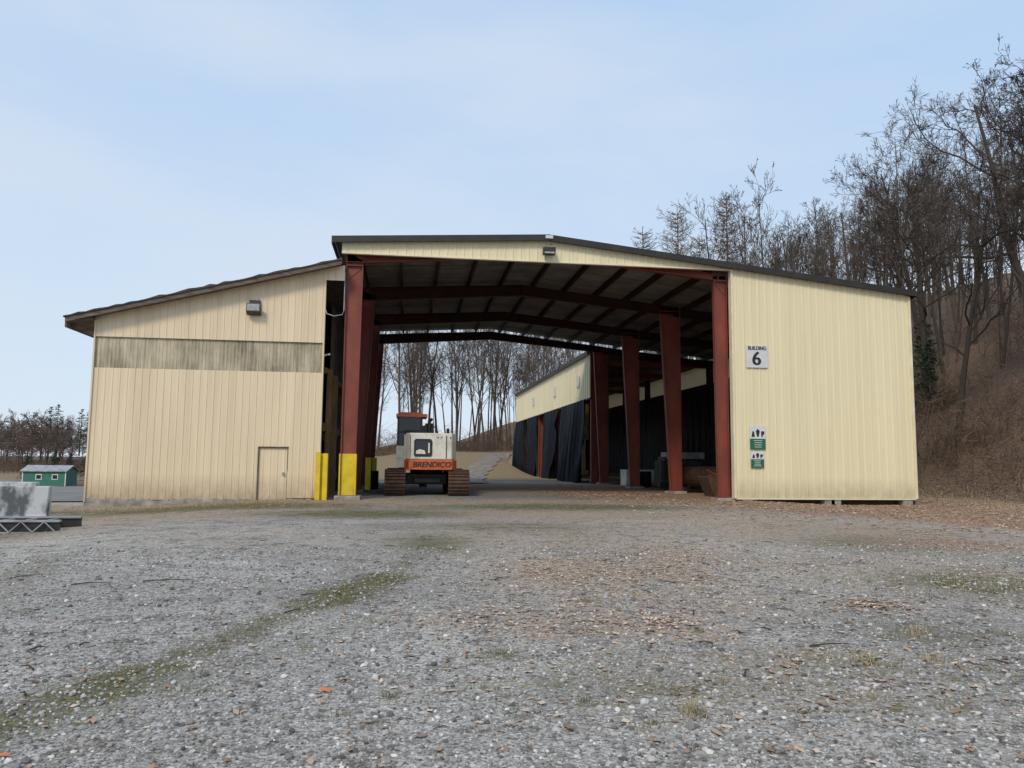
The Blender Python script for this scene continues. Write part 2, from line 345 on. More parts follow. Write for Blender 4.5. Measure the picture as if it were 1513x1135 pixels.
for k,y in enumerate((28.3,34.5,41.0,47.6)):
    first=(k==0); b_=B()
    xs=[-2.4,-1.7,.5,2.8,RX,7.5,10,11.8,12.5]
    top=[(x,roofz(x)-.31) for x in xs]; bot=[(x,rb(min(max(x,-1.7),11.9),first)) for x in xs]
    b_.ext(bot+top[::-1],y-.012,y+.012)
    b_.ext(bot+[(x,z+.025) for x,z in bot[::-1]],y-.13,y+.13)
    b_.ext([(x,z-.02) for x,z in top]+top[::-1],y-.13,y+.13)
    for x in (RX-.02,-1.7,11.9,1.6,8.5):
        zb=rb(min(max(x,-1.7),11.9),first); b_.box(x-.015,x+.015,y-.12,y+.12,zb,roofz(x)-.33)
    xs2=[12.3,16,19.6]
    b_.ext([(x,roofz(x)-.75) for x in xs2]+[(x,roofz(x)-.31) for x in xs2[::-1]],y-.012,y+.012)
    b_.ext([(x,roofz(x)-.77) for x in xs2]+[(x,roofz(x)-.745) for x in xs2[::-1]],y-.1,y+.1)
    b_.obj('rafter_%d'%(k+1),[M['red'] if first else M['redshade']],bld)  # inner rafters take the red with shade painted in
    b_=B()
    if first: cl=(-2.35,-1.82,-1.74); cr=(12.25,11.8,11.72)
    else: cl=(-2.45,-2.0,-1.55); cr=(12.62,12.08,11.65)
    for (xo,xi,xt) in (cl,cr):
        s=1 if xi>xo else -1; zt=roofz(xo)-.32; zh=8.5
        b_.ext([(xo,.15),(xi,.15),(xt,zh),(xt,zh+.2),(xo,zt)],y-.012,y+.012)
        b_.ext([(xi-.03*s,.15),(xi,.15),(xt,zh),(xt-.03*s,zh)],y-.11,y+.11)
        b_.box(min(xo,xo+.03*s),max(xo,xo+.03*s),y-.11,y+.11,.15,zt)
        b_.box(min(xo,xi)-.05,max(xo,xi)+.05,y-.2,y+.2,.1,.15)
        b_.box(min(xo,xt),max(xo,xt),y-.13,y+.13,zh-.02,zh+.02)
        if first: b_.ext([(xo+.04*s,8.46),(xt-.04*s,8.46),(xt-.04*s,8.43),(xo+.1*s,8.0),(xo+.04*s,8.0)],y-.02,y-.035)
    b_.obj('columns_%d'%(k+1),[M['red']],bld)
    b_=B()
    for xa,xb_ in ((min(cl[:2])-.15,max(cl[:2])+.15),(min(cr[:2])-.15,max(cr[:2])+.15)): b_.box(xa,xb_,y-.35,y+.35,-.3,.1)
    b_.obj('column_footings_%d'%(k+1),[M['conc']],bld,.02)
b_=B()
b_.box(-2.39,-2.34,28.15,28.44,.12,1.62); b_.box(-1.84,-1.78,28.15,28.44,.12,1.62); b_.box(-2.34,-1.84,28.25,28.28,.15,1.62)
b_.box(-3.14,-2.98,27.62,27.9,-.1,1.66); b_.box(-2.9,-2.74,27.66,27.94,-.1,1.62); b_.box(-2.98,-2.9,27.78,27.82,-.1,1.6)
b_.box(-1.78,-1.55,34.3,34.7,.1,1.5); b_.box(-1.78,-1.55,40.8,41.2,.1,1.5)
b_.obj('yellow_guards',[M['yel']],bld)
b_=B(); b_.box(-2.5,-1.6,27.8,28.7,-.25,.14); b_.obj('column_base',[M['conc']],bld,.03)
hd=8.9
def gz(x): return roofz(x)-.1
ribs('gable_header','x',-2.5,12.3,27.9,hd,gz,M['cream'],bld)
ribs('front_wall','x',12.33,19.7,27.9,.12,gz,M['cream'],bld)
b_=B(); b_.box(-2.5,12.3,27.85,27.99,hd-.05,hd)
b_.box(12.27,12.35,27.84,28.1,.1,hd+.0)
b_.box(19.68,19.78,27.84,28.0,.1,gz(19.7)-.05)
b_.box(12.36,19.67,27.83,27.95,.06,.115)
b_.obj('wall_trim',[M['trimc']],bld)
b_=B()
for z in (1.2,2.6,4.,5.4,6.8): b_.box(12.5,19.6,27.97,28.14,z,z+.2)
b_.obj('front_girts',[M['redshade']],bld)
b_=B()
for x in (12.6,15.9,16.15,19.15): b_.box(x,x+.42,27.86,28.2,-.35,.06)
b_.box(12.3,19.7,28.25,28.45,-.4,.1,1)
b_.obj('foundation_blocks',[M['conc'],M['rust']],bld,.015)
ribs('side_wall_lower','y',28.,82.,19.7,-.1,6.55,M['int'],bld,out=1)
ribs('side_wall_outer','y',28.,82.,19.76,-.1,6.55,M['cream'],bld,out=1)
ribs('side_wall_light_band','y',28.,82.,19.7,6.55,8.0,M['fib'],bld,out=1)
b_=B()
for y in np.arange(34.5,82,6.55): b_.box(19.2,19.62,y-.1,y+.1,-.1,8.0)
for z in (1.5,3.2,4.9,6.5,7.9): b_.box(19.56,19.68,28.2,82,z,z+.1)
b_.obj('side_columns',[M['redshade']],bld)
def tarp(name,axis_,a0,a1,p,zt,zb,parent,amp=.14,seed=0,lean=0,gather=0):
    rr=random.Random(seed); n=int((a1-a0)/.09); V=[];F=[]; nz=14; ph=[rr.uniform(0,6) for _ in range(4)]
    for i in range(n+1):
        t=i/n
        for j in range(nz+1):
            v=j/nz; a=a0+(a1-a0)*t; z=zt+(zb-zt)*v
            if gather:
                c=(a0+a1)/2+gather*(a1-a0)*.5*v; a=c+(a-c)*(1-.55*abs(gather)*math.sin(v*math.pi*.6))
            o=amp*(.3+.9*v)*(math.sin(a*5.1+ph[0]+v*1.2)+.5*math.sin(a*11.3+ph[1]-v*2)+.25*math.sin(a*23+ph[2]))+lean*v
            zz=z+(.12*math.sin(a*2.3+ph[3]) if j==nz else 0)
            V.append((a,p+o,zz) if axis_=='x' else (p+o,a,zz))
    for i in range(n):
        for j in range(nz):
            q=i*(nz+1)+j; F.append((q,q+nz+1,q+nz+2,q+1))
    return mk(name,V,F,M['tarp'],parent,smooth=True)
tarp('inner_tarp','y',36,81,19.0,3.7,.5,bld,.1,3)
tarp('inner_tarp_upper','y',30,81,19.3,6.3,3.6,bld,.04,9)
b_=B(); b_.ext([(11.45,8.42),(19.95,8.05),(19.95,8.15),(11.45,8.52)],48.45,82.3); b_.obj('rear_roof',[M['roof']],bld)
ribs('rear_fascia','y',48.2,82.,11.6,5.5,8.42,M['cream'],bld,out=-1,sp=.6)
b_=B(); b_.box(11.40,11.52,48.2,82.2,8.3,8.56); b_.box(11.54,11.68,48.2,82.,5.42,5.5); b_.obj('rear_trim',[M['dark']],bld)
ribs('rear_end_wall','x',11.7,19.7,82.,-.6,8.1,M['cream'],bld,out=1)
b_=B()
for k in range(6):
    y=48.4+k*6.6
    b_.box(11.68,11.74,y-.12,y+.12,-.6,8.2); b_.box(12.1,12.16,y-.12,y+.12,-.6,8.2); b_.box(11.74,12.1,y-.012,y+.012,-.6,8.2)
    b_.box(12.16,19.5,y-.08,y+.08,7.6,7.95)
b_.obj('rear_columns',[M['red']],bld)
tarp('tarp_1','y',48.9,56.5,11.45,5.45,-.1,bld,.2,1,-.3,.25)
tarp('tarp_2','y',58.5,64.5,11.5,5.45,-.2,bld,.2,2,-.1,.6)
tarp('tarp_3','y',68.3,73.5,11.5,5.45,-.3,bld,.2,5,-.1,-.5)
tarp('tarp_4','y',77.,81.8,11.5,5.45,-.3,bld,.2,6,-.2)
b_=B()
for y in (51.5,60.,70.5): b_.box(11.5,11.55,y-.32,y+.32,6.5,7.25)
b_.obj('bay_plates',[M['signw']],bld)
# lean-to
S=.262
def lz(x): return 6.02+(x+11.55)*S
b_=B()
xs=np.linspace(-11.6,-2.45,40)
jig=[R.uniform(-.03,.04) for _ in xs]
b_.ext([(x,lz(x)+.10) for x in xs]+[(x,lz(x)+.16+j) for x,j in list(zip(xs,jig))[::-1]],27.42,48)
b_.obj('lean_to_roof',[M['shing']],bld)
b_=B(); b_.ext([(-11.55,lz(-11.55)-.06),(-2.45,lz(-2.45)-.06),(-2.45,lz(-2.45)+.1),(-11.55,lz(-11.55)+.1)],27.46,27.5)
b_.box(-11.56,-11.5,27.5,48,5.78,6.1)
b_.add([(-11.5,27.5,5.98),(-10.7,27.5,6.14),(-10.7,48,6.14),(-11.5,48,5.98)],[(0,1,2,3)])
b_.ext([(-11.5,5.80),(-10.75,5.55),(-10.75,5.7),(-11.5,5.98)],27.95,28.0)
b_.add([(-11.5,27.5,lz(-11.5)+.0),(-2.5,27.5,lz(-2.5)),(-2.5,28.,lz(-2.5)),(-11.5,28.,lz(-11.5))],[(0,1,2,3)])
b_.obj('lean_to_fascia',[M['fwood']],bld)
wl,wr=-10.72,-3.07
rk=dict(sp=.24,rib=.014,w=.05)
ribs('lean_to_upper_wall','x',wl,wr,27.93,5.56,lz,M['tan'],bld,**rk)
ribs('lean_to_weathered_band','x',wl,wr,28.0,4.4,5.75,M['grime'],bld,sp=.12,rib=.012,w=.06)
ribs('lean_to_wall_left','x',wl,-5.14,27.95,-.02,4.48,M['tan'],bld,**rk)
ribs('lean_to_wall_over_door','x',-5.14,-4.14,27.95,1.82,4.48,M['tan'],bld,**rk)
ribs('lean_to_wall_right','x',-4.14,wr,27.95,.05,4.48,M['tan'],bld,**rk)
ribs('lean_to_door','x',-5.12,-4.16,27.985,-.1,1.79,M['tan'],bld,**rk)
b_=B(); b_.box(-5.155,-5.125,27.91,27.98,-.1,1.84); b_.box(-5.125,-4.12,27.91,27.98,1.805,1.84); b_.box(-4.155,-4.135,27.93,27.98,1.0,1.8); b_.obj('door_frame',[M['fwood']],bld)
b_=B(); b_.box(-4.3,-4.24,27.9,27.98,.85,.95); b_.obj('door_latch',[M['steel']],bld)
ribs('lean_to_gap_panel','x',wr,-2.37,27.93,7.85,lz,M['tan'],bld,**rk)
b_=B(); b_.box(wl-.05,wl,27.9,28.02,-.1,lz(wl)); b_.box(wr,wr+.05,27.9,28.1,-.05,7.85); b_.obj('lean_to_corner_trim',[M['tan']],bld)
b_=B(); xs=np.linspace(wl-.05,wr,60)
b_.ext([(x,-.6) for x in xs]+[(x,.02+R.uniform(-.07,.03)) for x in xs[::-1]],27.93,28.25)
b_.box(-3.9,-3.55,27.75,27.92,-.2,.02,rz=.2); b_.box(-3.5,-3.3,27.7,27.9,-.2,-.02,rz=-.3)
b_.obj('lean_to_sill',[M['conc']],bld)
ribs('lean_to_side_wall','y',28,48,wl,-.6,lz(wl),M['tan'],bld,out=-1)
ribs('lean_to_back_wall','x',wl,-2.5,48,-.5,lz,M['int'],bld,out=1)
b_=B()
for y in (29.6,32,36,40.5,44.5): b_.box(-3.05,-2.85,y-.1,y+.1,-.2,4.8)
b_.box(-3.1,-3.0,29,44.6,2.45,2.75); b_.box(-3.1,-3.0,29,44.6,4.6,4.8)
b_.box(-4.6,-2.9,33.,33.2,2.2,2.5); b_.box(-4.6,-2.9,33.,33.2,.6,.9)
b_.obj('timber_posts',[M['wood']],bld)
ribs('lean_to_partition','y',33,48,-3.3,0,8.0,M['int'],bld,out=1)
b_=B(); b_.tube([(-3.0,27.85,6.75),(-2.95,27.8,6.6),(-2.7,27.8,6.52),(-2.42,27.9,6.6),(-2.38,28.1,6.8),(-2.38,28.1,8.2)],.02,6); b_.obj('conduit',[M['steel']],bld)

# ------------------------------------------------- floodlights
def flood(name,x,y,z,s,style):
    e=empty(name,(x,y,z)); b_=B()
    if style:
        b_.box(x-.17*s,x+.17*s,y-.10,y,z-.02,z+.26*s,0); b_.ext([(y-.10,z-.25*s),(y-.34,z-.16*s),(y-.34,z+.12*s),(y-.10,z+.0*s)],x-.22*s,x+.22*s,0,'x')
        b_.box(x-.19*s,x+.19*s,y-.352,y-.338,z-.13*s,z+.09*s,1)
    else:
        b_.box(x-.1*s,x+.1*s,y-.12,y,z-.05,z+.1*s,0)
        b_.ext([(y-.12,z-.15*s),(y-.38,z-.12*s),(y-.42,z+.12*s),(y-.12,z+.16*s)],x-.24*s,x+.24*s,0,'x')
        b_.box(x-.2*s,x+.2*s,y-.39,y-.36,z-.13*s,z-.04*s,1)
    b_.obj('housing',[M['bronze'],M['lens']],e,.012)
    b2=B(); b2.tube([(x+.1,y-.08,z+.2*s),(x+.1,y-.03,z+.34*s)],.02,6); b2.obj('conduit_stub',[M['steel']],e)
flood('floodlight',-5.46,27.93,6.72,1.1,True)
flood('floodlight',5.08,27.87,9.22,.95,False)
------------
What you should do
Emit the lines of the material exactly, from its first line to the line containing "b_.ext([(x,roofz(x)-.77) for x", inclusive; leave every picture out.

Response for this exercise
The Blender Python script for this scene continues. Write part 2, from line 345 on. More parts follow. Write for Blender 4.5. Measure the picture as if it were 1513x1135 pixels.
for k,y in enumerate((28.3,34.5,41.0,47.6)):
    first=(k==0); b_=B()
    xs=[-2.4,-1.7,.5,2.8,RX,7.5,10,11.8,12.5]
    top=[(x,roofz(x)-.31) for x in xs]; bot=[(x,rb(min(max(x,-1.7),11.9),first)) for x in xs]
    b_.ext(bot+top[::-1],y-.012,y+.012)
    b_.ext(bot+[(x,z+.025) for x,z in bot[::-1]],y-.13,y+.13)
    b_.ext([(x,z-.02) for x,z in top]+top[::-1],y-.13,y+.13)
    for x in (RX-.02,-1.7,11.9,1.6,8.5):
        zb=rb(min(max(x,-1.7),11.9),first); b_.box(x-.015,x+.015,y-.12,y+.12,zb,roofz(x)-.33)
    xs2=[12.3,16,19.6]
    b_.ext([(x,roofz(x)-.75) for x in xs2]+[(x,roofz(x)-.31) for x in xs2[::-1]],y-.012,y+.012)
    b_.ext([(x,roofz(x)-.77) for x in xs2]+[(x,roofz(x)-.745) for x in xs2[::-1]],y-.1,y+.1)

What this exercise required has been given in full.